A ansiedade revela o “que é e tem de ser” do Dasein (H. 135). Por “revelar a impossibilidade de se projetar sobre uma potencialidade-para-ser que pertence à existência e que se baseia primordialmente em seus objetos de preocupação”, ela revela o “assim-é” de nossa facticidade como tal, nosso estar lá ao lado de entidades em sua presença misteriosa e muda que desmente nossa interpretação cotidiana delas. Ao mesmo tempo, revela que o Dasein “tem de ser”, que existe como uma potencialidade-para-ser como tal, que, enquanto existir, tem de assumir a possibilidade de ser ele mesmo (H. 343).
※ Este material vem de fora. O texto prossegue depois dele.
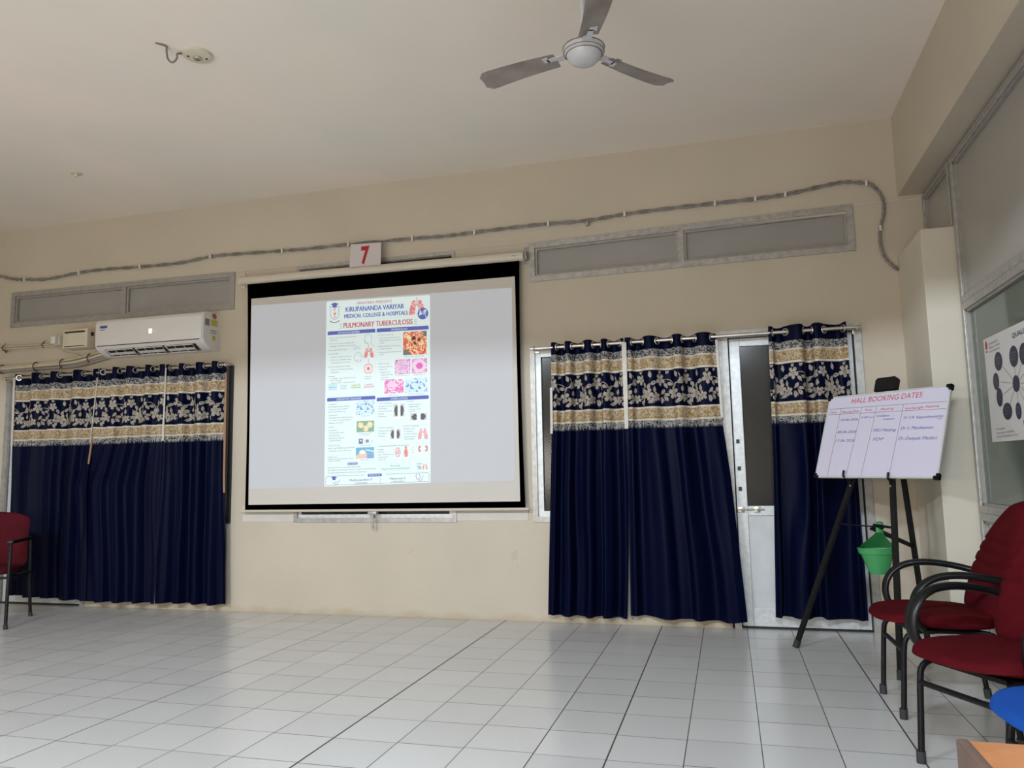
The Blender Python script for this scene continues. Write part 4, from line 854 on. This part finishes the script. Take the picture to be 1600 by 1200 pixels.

Embora normalmente nos esforcemos para evitar essa estranheza “afastando-nos [Abkehr] dela ao cair”, de modo que “o ‘não-lugar’ [das Un-zuhause] seja ‘obscurecido’” (H. 189), a virada fenomenologicamente interpretativa para cá na ansiedade torna manifesta a estranheza, sempre já presente, de nossa facticidade lançada. E apesar de seu foco em condições temporais aparentemente formais, o relato da ansiedade em Being and Time também revela uma pressuposição factual implícita da analítica existencial. A revelação do puro “assim-é” da existência pressupõe a atribuição fática de outros seres como estranhos ou alheios a nós (cf. MFL 156 [GA 26 199]).